CEO of Fiat Chrysler Rubbishes Allegations By EPA


The Environmental Protection Agency (EPA) of the United States has alleged that Fiat Chrysler Automobiles (FCA) violated the Clean Air act. The FCA was accused of increased nitrogen oxide emission from its Ram 1500 EcoDiesel and Jeep grand Cherokee SUVs 2014-16 due to the installation of undisclosed software. The assistant administrator of EPA, Cynthia Giles said that FCA is causing illegal pollution by violating the Clear Air act. The devices make the vehicle perform differently on road and during testing.

The stocks of FCA quickly dropped after the allegations by the EPA. FCA stocks lost about 10% and closed at $9.95 per share. The FCA may be asked to pay $44, 539 per vehicle for a clear violation of the Clean Air act. The CEO of FCA, Sergio Marchionne has disputed the alleged charges. He commented that FCA would be compared to Volkswagen in an unfair way and people may draw unjustified conclusions. In the press conference, he called the allegations to be absolute nonsense and he said that it is impossible to compare FCA with Volkswagen.

The German automobile manufacturer Volkswagen admitted that the vehicles are equipped with software that is exclusively designed to cheat on the government emissions testing for diesel vehicles. The company is ordered to pay $2.8 billion as criminal fine and $1.5 billion as civil penalties. The company was found at fault for meddling with the software and intentionally lying about the conspiracy to the US investigators. The case is not over yet as the settlement is waiting for approval from Detroit federal judge. Volkswagen also agreed to bear the civil settlements that can cause $1.7 billion loss for the company to help the car owners and dealers affected by the scandal. The manufacturer has agreed to authorize buybacks of the associated vehicles and offer free fixes.

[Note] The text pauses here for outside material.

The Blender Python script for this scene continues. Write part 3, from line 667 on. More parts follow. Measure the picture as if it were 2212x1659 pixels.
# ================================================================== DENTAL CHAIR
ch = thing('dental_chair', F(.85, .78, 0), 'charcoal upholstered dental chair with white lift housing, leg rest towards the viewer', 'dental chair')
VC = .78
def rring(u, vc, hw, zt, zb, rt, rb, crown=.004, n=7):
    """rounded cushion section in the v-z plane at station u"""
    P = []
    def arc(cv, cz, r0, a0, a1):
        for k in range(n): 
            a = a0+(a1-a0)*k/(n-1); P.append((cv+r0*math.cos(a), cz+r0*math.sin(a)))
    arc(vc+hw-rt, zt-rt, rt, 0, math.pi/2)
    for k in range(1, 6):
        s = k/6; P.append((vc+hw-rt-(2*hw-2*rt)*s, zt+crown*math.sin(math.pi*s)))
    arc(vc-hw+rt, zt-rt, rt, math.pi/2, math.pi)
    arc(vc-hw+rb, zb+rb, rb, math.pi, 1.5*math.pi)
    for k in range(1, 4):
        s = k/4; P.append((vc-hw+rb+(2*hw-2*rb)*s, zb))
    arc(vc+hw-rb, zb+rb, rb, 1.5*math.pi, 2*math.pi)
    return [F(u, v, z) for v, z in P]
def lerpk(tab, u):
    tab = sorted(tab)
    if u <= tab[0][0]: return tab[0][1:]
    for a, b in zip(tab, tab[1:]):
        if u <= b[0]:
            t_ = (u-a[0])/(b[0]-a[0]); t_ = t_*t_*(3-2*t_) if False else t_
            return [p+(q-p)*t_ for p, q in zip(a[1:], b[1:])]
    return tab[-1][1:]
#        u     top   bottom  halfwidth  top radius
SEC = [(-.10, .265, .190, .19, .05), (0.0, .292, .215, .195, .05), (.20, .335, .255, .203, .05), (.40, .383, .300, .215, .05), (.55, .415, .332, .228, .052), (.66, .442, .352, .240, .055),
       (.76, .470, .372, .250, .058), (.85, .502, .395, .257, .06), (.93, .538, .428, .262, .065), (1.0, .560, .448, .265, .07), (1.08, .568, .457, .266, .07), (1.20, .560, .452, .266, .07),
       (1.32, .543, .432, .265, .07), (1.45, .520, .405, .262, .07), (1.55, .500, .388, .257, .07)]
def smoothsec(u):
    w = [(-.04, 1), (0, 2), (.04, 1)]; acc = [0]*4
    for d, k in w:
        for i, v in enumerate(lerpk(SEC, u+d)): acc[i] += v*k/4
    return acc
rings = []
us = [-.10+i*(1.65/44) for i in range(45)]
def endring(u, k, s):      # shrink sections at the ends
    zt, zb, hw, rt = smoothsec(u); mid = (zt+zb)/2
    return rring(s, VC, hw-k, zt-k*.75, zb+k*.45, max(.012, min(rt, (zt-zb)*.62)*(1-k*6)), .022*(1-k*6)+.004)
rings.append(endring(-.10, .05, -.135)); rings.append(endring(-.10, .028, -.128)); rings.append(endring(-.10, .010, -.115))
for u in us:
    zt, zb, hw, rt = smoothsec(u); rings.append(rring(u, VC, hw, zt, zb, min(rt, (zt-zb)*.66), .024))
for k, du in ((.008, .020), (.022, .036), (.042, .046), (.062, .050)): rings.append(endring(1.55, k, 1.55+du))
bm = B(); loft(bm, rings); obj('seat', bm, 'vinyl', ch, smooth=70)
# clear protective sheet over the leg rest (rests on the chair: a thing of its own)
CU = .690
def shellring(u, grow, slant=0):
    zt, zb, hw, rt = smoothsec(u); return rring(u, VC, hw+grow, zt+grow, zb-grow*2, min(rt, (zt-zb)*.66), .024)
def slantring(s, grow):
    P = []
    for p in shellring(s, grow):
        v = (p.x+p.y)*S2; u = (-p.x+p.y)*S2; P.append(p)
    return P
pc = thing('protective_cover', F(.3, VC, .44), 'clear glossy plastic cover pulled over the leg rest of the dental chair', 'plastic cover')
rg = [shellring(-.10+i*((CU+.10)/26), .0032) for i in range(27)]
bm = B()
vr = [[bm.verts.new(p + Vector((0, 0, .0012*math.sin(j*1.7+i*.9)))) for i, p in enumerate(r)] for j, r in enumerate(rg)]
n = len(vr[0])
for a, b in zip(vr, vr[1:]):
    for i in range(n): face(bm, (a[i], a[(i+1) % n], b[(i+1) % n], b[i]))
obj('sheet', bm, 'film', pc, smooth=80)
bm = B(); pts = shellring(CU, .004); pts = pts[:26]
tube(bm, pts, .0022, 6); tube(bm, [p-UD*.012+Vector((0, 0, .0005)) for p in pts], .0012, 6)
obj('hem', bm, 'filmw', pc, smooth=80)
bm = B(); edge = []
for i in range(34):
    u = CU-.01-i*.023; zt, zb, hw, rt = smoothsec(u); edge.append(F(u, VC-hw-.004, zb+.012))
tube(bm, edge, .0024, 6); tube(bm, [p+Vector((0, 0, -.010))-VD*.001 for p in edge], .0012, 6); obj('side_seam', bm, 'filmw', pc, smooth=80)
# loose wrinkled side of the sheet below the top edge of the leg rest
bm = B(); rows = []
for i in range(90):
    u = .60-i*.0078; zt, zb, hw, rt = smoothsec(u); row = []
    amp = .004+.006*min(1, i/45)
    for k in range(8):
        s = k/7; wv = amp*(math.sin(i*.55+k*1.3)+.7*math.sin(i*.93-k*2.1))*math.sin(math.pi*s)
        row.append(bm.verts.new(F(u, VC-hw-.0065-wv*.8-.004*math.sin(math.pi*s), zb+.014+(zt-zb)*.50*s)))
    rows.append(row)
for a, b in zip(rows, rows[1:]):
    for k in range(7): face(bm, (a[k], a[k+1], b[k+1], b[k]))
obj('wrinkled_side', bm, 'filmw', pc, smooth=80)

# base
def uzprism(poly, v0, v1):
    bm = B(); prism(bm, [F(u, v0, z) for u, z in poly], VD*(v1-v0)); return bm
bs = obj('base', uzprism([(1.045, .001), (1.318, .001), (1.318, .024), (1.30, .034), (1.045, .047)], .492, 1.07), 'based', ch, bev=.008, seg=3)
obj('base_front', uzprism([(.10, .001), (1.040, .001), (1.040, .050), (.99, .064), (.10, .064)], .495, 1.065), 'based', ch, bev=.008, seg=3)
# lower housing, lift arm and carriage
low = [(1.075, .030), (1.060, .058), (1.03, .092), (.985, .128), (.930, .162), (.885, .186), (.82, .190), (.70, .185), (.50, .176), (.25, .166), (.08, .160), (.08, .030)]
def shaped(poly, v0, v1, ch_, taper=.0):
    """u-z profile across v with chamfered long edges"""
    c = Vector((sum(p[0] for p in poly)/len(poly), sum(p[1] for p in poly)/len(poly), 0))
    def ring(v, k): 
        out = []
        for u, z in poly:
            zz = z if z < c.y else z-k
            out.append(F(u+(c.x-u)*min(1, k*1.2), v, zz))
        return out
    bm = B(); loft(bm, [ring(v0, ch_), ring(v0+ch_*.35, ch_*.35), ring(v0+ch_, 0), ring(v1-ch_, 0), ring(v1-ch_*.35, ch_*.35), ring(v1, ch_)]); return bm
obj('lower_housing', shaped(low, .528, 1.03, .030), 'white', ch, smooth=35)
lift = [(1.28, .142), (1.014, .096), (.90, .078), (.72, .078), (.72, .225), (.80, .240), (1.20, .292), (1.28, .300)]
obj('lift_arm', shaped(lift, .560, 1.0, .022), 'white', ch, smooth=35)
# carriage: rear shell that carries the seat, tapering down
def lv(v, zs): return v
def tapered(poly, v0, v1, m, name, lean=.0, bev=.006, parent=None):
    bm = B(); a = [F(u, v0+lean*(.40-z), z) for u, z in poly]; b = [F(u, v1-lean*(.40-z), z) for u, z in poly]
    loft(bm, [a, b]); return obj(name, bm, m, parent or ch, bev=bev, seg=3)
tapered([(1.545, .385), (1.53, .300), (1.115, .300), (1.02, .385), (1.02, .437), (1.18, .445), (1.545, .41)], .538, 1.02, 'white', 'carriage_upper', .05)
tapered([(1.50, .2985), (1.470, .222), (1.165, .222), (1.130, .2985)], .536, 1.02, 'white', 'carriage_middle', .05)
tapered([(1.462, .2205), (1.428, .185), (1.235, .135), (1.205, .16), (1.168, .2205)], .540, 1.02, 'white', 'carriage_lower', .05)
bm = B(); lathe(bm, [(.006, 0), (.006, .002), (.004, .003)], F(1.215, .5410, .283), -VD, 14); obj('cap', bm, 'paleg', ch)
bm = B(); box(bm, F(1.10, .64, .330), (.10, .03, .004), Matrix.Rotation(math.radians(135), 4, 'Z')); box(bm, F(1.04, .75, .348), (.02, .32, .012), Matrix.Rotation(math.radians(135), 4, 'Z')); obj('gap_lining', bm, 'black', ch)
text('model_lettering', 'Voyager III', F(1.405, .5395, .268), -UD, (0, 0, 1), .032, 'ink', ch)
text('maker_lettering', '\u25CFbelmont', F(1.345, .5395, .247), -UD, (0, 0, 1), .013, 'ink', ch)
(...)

FCA is worried about being compared to Volkswagen as FCA hasn’t involved in a deceptive act. Many experts said that FCA may be at fault in not disclosing the software, but it can’t be charged with deception like the Volkswagen. It is very common in the automobile industry to use a software to adjust engine emissions. However, FCA has failed to disclose information about this software and this is the reason for the allegations of EPA. Analysts commented that there is no evidence that FCA purposefully cheated.

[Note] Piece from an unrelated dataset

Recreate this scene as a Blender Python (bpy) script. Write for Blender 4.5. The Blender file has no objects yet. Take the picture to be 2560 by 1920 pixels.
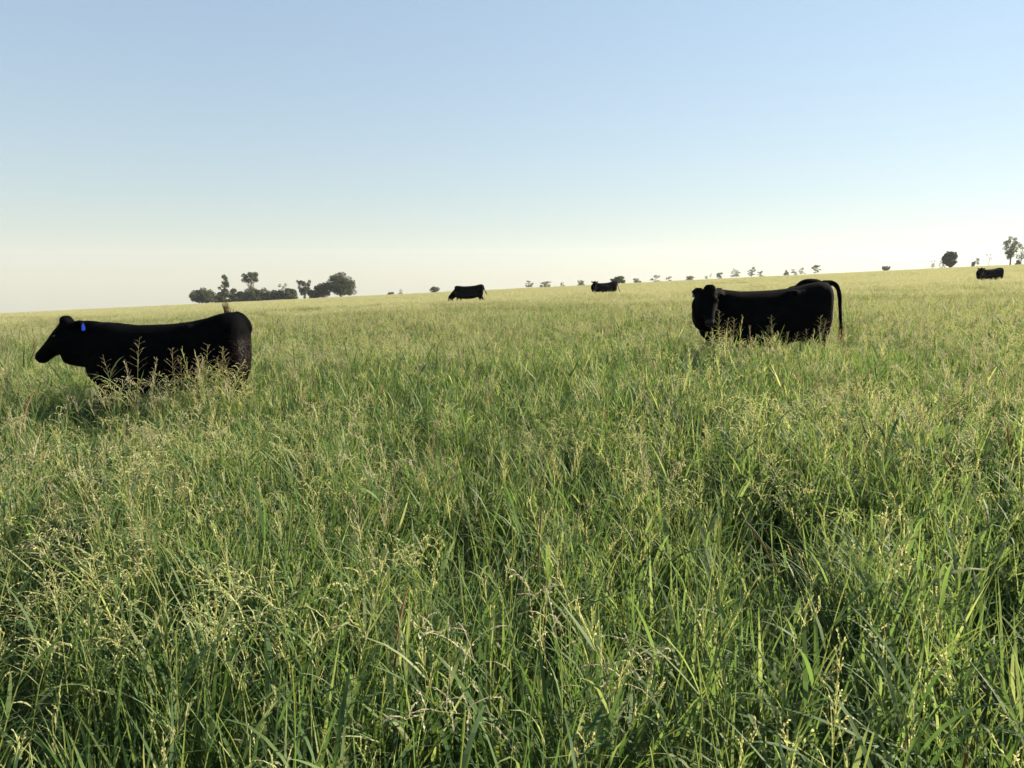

The FCA vehicles don’t meet the standards with the included software, but it can’t be compared to the deliberate and deceptive act of Volkswagen. Marchionne said that he was disappointed by EPA’s public move when they are discussing the acceptance level of calibration. He also questioned the possible political motive. The disagreement associated with engine calibration is not similar to the defeat devices found in Volkswagen. EPA rebutted to this statement saying that EPA along with CARB committed to enhanced testing when the Volkswagen was found guilty. Marchionne also said that he believes that the EPA has requested the support of the US Justice Department to continue with the investigation.